By Sara Scarafia
The station waits for me as it does every morning and, with its resolute blue, welcomes me to underground Berlin. This morning, the time passes at my stop at Märkisches Museum passes more slowly, as if it were to elapsing to the rhythm of the slowly melting snow. A little girl with a pink cap on her head plays with two little stuffed bears. She is sitting on her father’s lap. She notices that I am looking over at her and then holds her hands so that I can see what her two cuddly friends are doing, too.
Underground Berlin (Photo: Sara Scarafia)

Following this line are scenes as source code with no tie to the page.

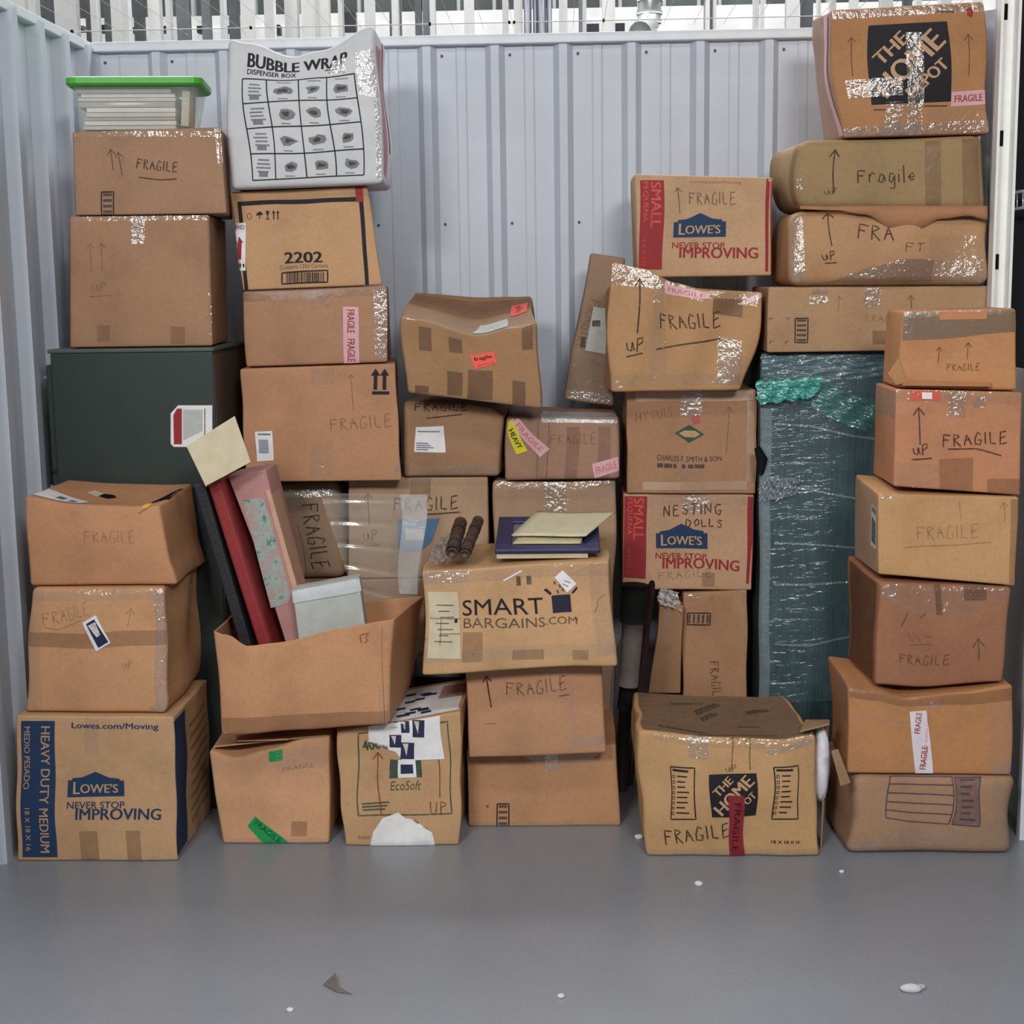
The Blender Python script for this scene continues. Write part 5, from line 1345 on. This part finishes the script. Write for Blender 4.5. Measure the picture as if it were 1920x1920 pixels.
blob(root, 'bag', (pb[0] + 0.010, 4.56, 0.24), (0.026, 0.025, 0.19), paint('white_bag', (196, 200, 208), 0.45, 0.4, 1.2), 4)

E8 = Carton('worn floor box with a big square store logo, marker FRAGILE and red tape', [(1188, 1374), (1532, 1388), (1538, 1606), (1214, 1606)], 0, 0.40, (166, 130, 88), floor=True, n=0.004, seed=50, r=0.010, bf=0.015, bl=0.0,
            top=[(0, 0.008), (0.4, -0.004), (0.8, -0.004), (1, 0.012)], bk=[(0.02, 0.0), (-0.03, 0.01), (0, 0), (0, 0)], bt=-0.012, wave=(0.08, 0.3), left=[(0, 0), (0.6, -0.004), (1, 0.004)])
c = E8
depot_logo(c, [(1332, 1447), (1417, 1446), (1418, 1526), (1334, 1527)])
for x0 in (1257, 1445):
    c.stroke([[(x0, 1436), (x0 + 48, 1434), (x0 + 50, 1532), (x0 + 2, 1534), (x0, 1436)]], 2.2, INK_BLACK, 'printed_list')
    c.rect('printed_list', INK_BLACK, x0 + 4, 1439, x0 + 36, 1443)
    rl = random.Random(x0)
    for k in range(8):
        y = 1450 + k * 10
        c.stroke([[(x0 + 4, y), (x0 + 8, y), (x0 + 8, y + 5), (x0 + 4, y + 5), (x0 + 4, y)]], 1.3, INK_BLACK, 'printed_list'); c.rect('printed_list', INK_BLACK, x0 + 13, y, x0 + 13 + rl.uniform(14, 28), y + 2.5)
c.hand('FRAGILE', 1250, 1582, 26, 19, -8, 3.2, MARK)
c.quad('red_tape', TAPE_RED, [(1364, 1486), (1394, 1486), (1397, 1606), (1366, 1606)], eps=0.003, label='dark red fragile tape strip')
c.text('FRAGILE', 1380, 1548, 96, 13, 92, ink('tape_black', (48, 12, 18), 0.8), 'tape_lettering', eps=0.0036)
c.text('18 X 18 X 16', 1472, 1576, 52, 6, 0, INK_BLACK, bold=0.02)
c.stroke([[(1375, 1440), (1375, 1378)], [(1366, 1388), (1376, 1375), (1386, 1384)], [(1408, 1440), (1407, 1380)], [(1398, 1388), (1408, 1376)]], 2.4, MARK_MID); c.hand('uP', 1364, 1442, 12, 12, 0, 2.2, MARK_MID)
c.rect('packing_tape', TAPE_SHINY, 1294, 1370, 1328, 1418); c.quad('packing_tape', TAPE_CLEAR, [(1220, 1372), (1526, 1386), (1526, 1406), (1220, 1392)]); c.quad('packing_tape', TAPE_SHINY, [(1436, 1405), (1526, 1388), (1526, 1400), (1436, 1414)])
c.quad('packing_tape', TAPE_CLEAR, [(1216, 1590), (1536, 1590), (1538, 1606), (1216, 1606)])
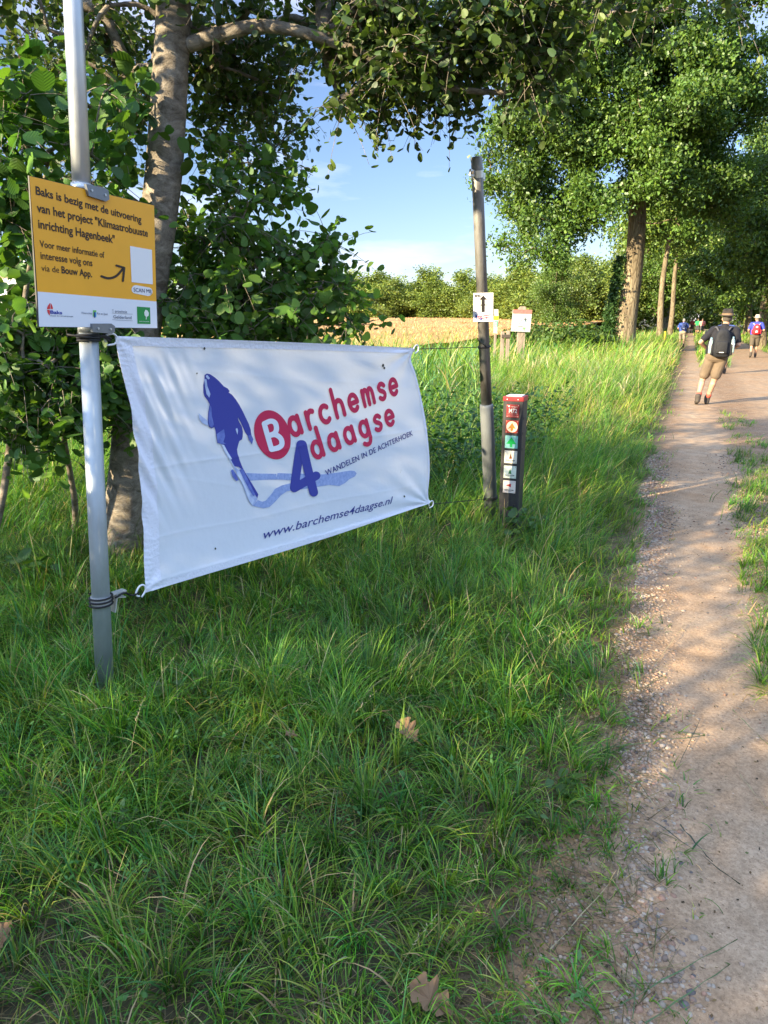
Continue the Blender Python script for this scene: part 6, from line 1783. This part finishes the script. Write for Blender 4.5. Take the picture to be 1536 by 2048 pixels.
def backpack(label, loc, rz, c, size, col, trim, extra=None, lean=0.0, group=None):
    """a worn rucksack; c is its middle in the walker's own frame"""
    root = thing('backpack', label, 'backpack', W2(loc, rz, c), (0, lean, rz), group)
    wx, dy, hz_ = size
    b = MB()
    n = 20
    prof = [(-0.5, 0.72), (-0.47, 0.92), (-0.3, 1.04), (0.0, 1.0), (0.20, 0.90), (0.34, 0.76), (0.44, 0.55), (0.49, 0.32), (0.50, 0.12)]
    for (f, k_) in prof:
        for i in range(n):
            a = 2 * PI * i / n
            cx_, sy_ = math.copysign(abs(math.cos(a)) ** 0.6, math.cos(a)), math.copysign(abs(math.sin(a)) ** 0.6, math.sin(a))
            b.v.append((cx_ * wx / 2 * k_, sy_ * dy / 2 * k_ ** 0.7, f * hz_))
    for j in range(len(prof) - 1):
        for i in range(n): b.f.append((j * n + i, j * n + (i + 1) % n, (j + 1) * n + (i + 1) % n, (j + 1) * n + i))
    b.f.append(tuple(range(n))[::-1]); b.f.append(tuple((len(prof) - 1) * n + i for i in range(n)))
    m = mat('pack_' + label[:14].replace(' ', '_'), col, 0.75, 0, 0.15, 9, 0.6, 10)
    b.build('bag', m, root, True)
    f_ = MB(); f_.box((0, -dy / 2 - 0.012, -hz_ * 0.16), (wx * 0.66, 0.05, hz_ * 0.44), None, 0.02); f_.build('front_pocket', m, root, True)
    for s in (-1, 1):
        k_ = MB(); k_.box((s * (wx / 2 + 0.012), 0, -hz_ * 0.24), (0.05, dy * 0.6, hz_ * 0.40), None, 0.02); k_.build('side_pocket', m, root, True)
        k_ = MB()
        pts = spline([(s * 0.07, dy * 0.35, hz_ * 0.36), (s * 0.12, dy * 0.55, hz_ * 0.52), (s * 0.155, dy * 0.9, hz_ * 0.50), (s * 0.165, dy * 1.6, hz_ * 0.30)], 12)
        for i in range(len(pts) - 1): pass
        k_.tube(pts, 0.016, 8); k_.build('shoulder_strap', mat('strap_' + label[:10].replace(' ', '_'), trim, 0.8), root, True)
    t = MB(); t.box((0, -dy / 2 - 0.040, -hz_ * 0.33), (wx * 0.26, 0.004, 0.012), None, 0.001); t.build('reflector', mat('reflector', (0.7, 0.7, 0.7), 0.3), root)
    if extra: extra(root, wx, dy, hz_)
    return root
def bottle(label, pos, rz, col, group):
    root = thing('water_bottle', label, 'bottle', pos, (0, 0, rz), group)
    m, t, b = (MATS.get('pet_' + str(col)), None, None)
    if m is None:
        m, t, b = newmat('pet_' + str(col)); b.inputs['Base Color'].default_value = (*col, 1); b.inputs['Roughness'].default_value = 0.12; b.inputs['Transmission Weight'].default_value = 0.5
    MB().lathe([(0.0, -0.14), (0.034, -0.14), (0.037, -0.12), (0.036, -0.02), (0.033, 0.0), (0.036, 0.02), (0.036, 0.06), (0.026, 0.105), (0.014, 0.125), (0.014, 0.135)], 16).build('bottle_body', m, root, True)
    MB().lathe([(0.016, 0.128), (0.016, 0.150), (0.0, 0.151)], 14).build('cap', mat('bottle_cap', (0.25, 0.45, 0.55), 0.4), root, True)
    MB().lathe([(0.0375, -0.03), (0.0372, 0.035)], 16).build('bottle_label', mat('bottle_paper', (0.42, 0.48, 0.50), 0.5, 0, 0.6, 30), root, True)
ROT = -math.atan2(RD[0], RD[1])
# man in the hat, mid stride on the footpath
hp = UV(13.0, 0.0) ; hp = G(1404, 811)
hm_loc = (hp[0] + 0.16, hp[1], 0.0); hrz = ROT - 0.02
Jh = dict(head=(0.115, 0.10, 1.63), neck=(0.095, 0.05, 1.485), chest=(0.075, 0.03, 1.30), pelvis=(0.01, 0.0, 0.96), shoL=(-0.095, 0.03, 1.415), shoR=(0.285, 0.03, 1.405), elbL=(-0.30, -0.06, 1.19), elbR=(0.355, -0.04, 1.15),
          wriL=(-0.16, 0.14, 1.06), wriR=(0.24, 0.16, 1.06), hipL=(-0.085, 0.0, 0.90), hipR=(0.105, 0.0, 0.90), kneL=(-0.185, 0.07, 0.50), kneR=(0.02, 0.02, 0.50), ankL=(-0.235, -0.13, 0.135), ankR=(-0.07, 0.10, 0.095), toeL=(-0.255, 0.02, 0.03), toeR=(-0.07, 0.26, 0.03))
person('man in dark hat and black shirt striding along the footpath', hm_loc, hrz, Jh,
       ('black', (0.010, 0.010, 0.015), 'khaki', (0.135, 0.10, 0.07), 'brown', (0.055, 0.045, 0.038), 'red', (0.55, 0.10, 0.07)), 0.008, ('dark', (0.045, 0.036, 0.028), (0.20, 0.13, 0.075)), (0.08, 0.07, 0.06))
backpack('large black backpack worn by the man in the dark hat', hm_loc, hrz, (0.075, -0.185, 1.19), (0.30, 0.20, 0.52), (0.009, 0.010, 0.014), (0.055, 0.055, 0.065))
bottle('clear water bottle in the left pocket of the black backpack', W2(hm_loc, hrz, (-0.115, -0.20, 1.13)), hrz, (0.55, 0.72, 0.72), 'water bottles in the pockets of the black backpack')
bottle('clear water bottle in the right pocket of the black backpack', W2(hm_loc, hrz, (0.255, -0.20, 1.15)), hrz, (0.55, 0.72, 0.72), 'water bottles in the pockets of the black backpack')
# standard walking pose
def pose(ph=1, hands_front=False, lean=0.0):
    s = ph
    return dict(head=(0.0, 0.07, 1.62), neck=(0, 0.03, 1.475), chest=(0, 0.02, 1.29), pelvis=(0, 0, 0.95), shoL=(-0.19, 0.02, 1.41), shoR=(0.19, 0.02, 1.41),
                elbL=(-0.29, -0.06, 1.16), elbR=(0.29, -0.06, 1.16), wriL=(-0.20, 0.13, 1.03), wriR=(0.20, 0.13, 1.03), hipL=(-0.095, 0, 0.89), hipR=(0.095, 0, 0.89),
                kneL=(-0.10, 0.09 * s, 0.49), kneR=(0.10, 0.05 - 0.04 * s, 0.49), ankL=(-0.10, 0.17 * s if s > 0 else -0.18, 0.10 if s > 0 else 0.15), ankR=(0.10, -0.20 if s > 0 else 0.16, 0.15 if s > 0 else 0.10),
                toeL=(-0.11, 0.33 if s > 0 else -0.05, 0.04), toeR=(0.11, -0.06 if s > 0 else 0.32, 0.04))
rl = G(1505, 716); 
person('man in blue shirt and sun hat walking on the right of the gravel road', (rl[0], rl[1], 0), ROT, pose(-1),
       ('blue', (0.035, 0.05, 0.33), 'olive', (0.085, 0.07, 0.05), 'brown', (0.055, 0.045, 0.038), 'grey', (0.12, 0.10, 0.09)), 0.012, ('straw', (0.42, 0.36, 0.30), None), (0.2, 0.17, 0.14), sc=1.02)
def redx(root, wx, dy, hz_):
    for z, r in ((0.09, 0.05), (-0.10, 0.055)):
        q = MB(); q.ball((0, -dy / 2 - (0.015 if z > 0 else 0.045), z), (r, 0.012, r * 0.8), 10); q.build('emblem', mat('pack_pale', (0.72, 0.55, 0.55), 0.6), root, True)
backpack('bright red backpack worn by the man in the blue shirt', (rl[0], rl[1], 0), ROT, (0, -0.20, 1.22), (0.29, 0.19, 0.42), (0.62, 0.02, 0.025), (0.45, 0.42, 0.55), redx)
bl = np.array([P(1363, 690, 43)[0], 43, 0.0])
person('man in a blue shirt and grey shorts walking far ahead on the narrow footpath', tuple(bl), ROT, pose(1),
       ('royal', (0.05, 0.10, 0.40), 'grey', (0.26, 0.22, 0.17), 'brown', (0.055, 0.045, 0.038), 'grey', (0.12, 0.10, 0.09)), 0.013, None, (0.45, 0.42, 0.38), sc=0.97)
backpack('dark blue backpack worn by the man far ahead on the footpath', tuple(bl), ROT, (0.03, -0.19, 1.24), (0.27, 0.18, 0.38), (0.03, 0.05, 0.16), (0.05, 0.07, 0.2))
sl_ = np.array([P(1452, 660, 22)[0], 22, 0.0])
person('man in dark blue shirt mostly hidden behind the man in the hat', tuple(sl_), ROT, pose(-1),
       ('navy', (0.04, 0.07, 0.22), 'dark', (0.06, 0.06, 0.07), 'brown', (0.055, 0.045, 0.038), 'grey', (0.12, 0.10, 0.09)), 0.012, None, (0.06, 0.05, 0.04), sc=0.98)
for (px_, py_, Y, lab, cn, cc_, k) in ((1395, 655, 84, 'small far walker in a green shirt in the middle of the road', 'green', (0.02, 0.30, 0.10), 1), (1404, 655, 78, 'small far walker in a pink shirt beside the one in green', 'pink', (0.62, 0.24, 0.22), -1), (1384, 655, 92, 'tiny far walker in a dark red shirt, left of the one in green', 'maroon', (0.30, 0.08, 0.08), 1)):
    q = P(px_, py_, Y)
    person(lab, (q[0], Y, 0), ROT, pose(k), (cn, cc_, 'dark', (0.06, 0.06, 0.07), 'brown', (0.055, 0.045, 0.038), 'grey', (0.12, 0.10, 0.09)), 0.016, None, (0.15, 0.11, 0.08))
q = P(1556, 660, 31)
person('walker in dark clothes cut off by the right edge of the view', (q[0], 31, 0), ROT, pose(1), ('charcoal', (0.03, 0.035, 0.045), 'dark', (0.06, 0.06, 0.07), 'brown', (0.055, 0.045, 0.038), 'grey', (0.12, 0.10, 0.09)), 0.013, None, (0.06, 0.05, 0.04))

Suddenly the train pulls in, so, everyone on board. I find my usual seat opposite the doors. Across from me, a young woman leafs through a newspaper. A standing young man listens to music through colourful headphones that – judging from his rapt facial expression – he really enjoys. We arrive at Spittelmarkt. A woman sits down next to me. She opens a novel and begins to read greedily, as if she had just interrupted an important conversation with a friend that had only distracted her for a moment. I observe a mother of twins. They must be four years old and stare at me from their almond-shaped eyes, while eating up sweets in religious silence. Here we are at Potsdamer Platz and I, too, have to get off the train. But, I will be back here in a few hours to again observe the lives that enter and leave the train at every station.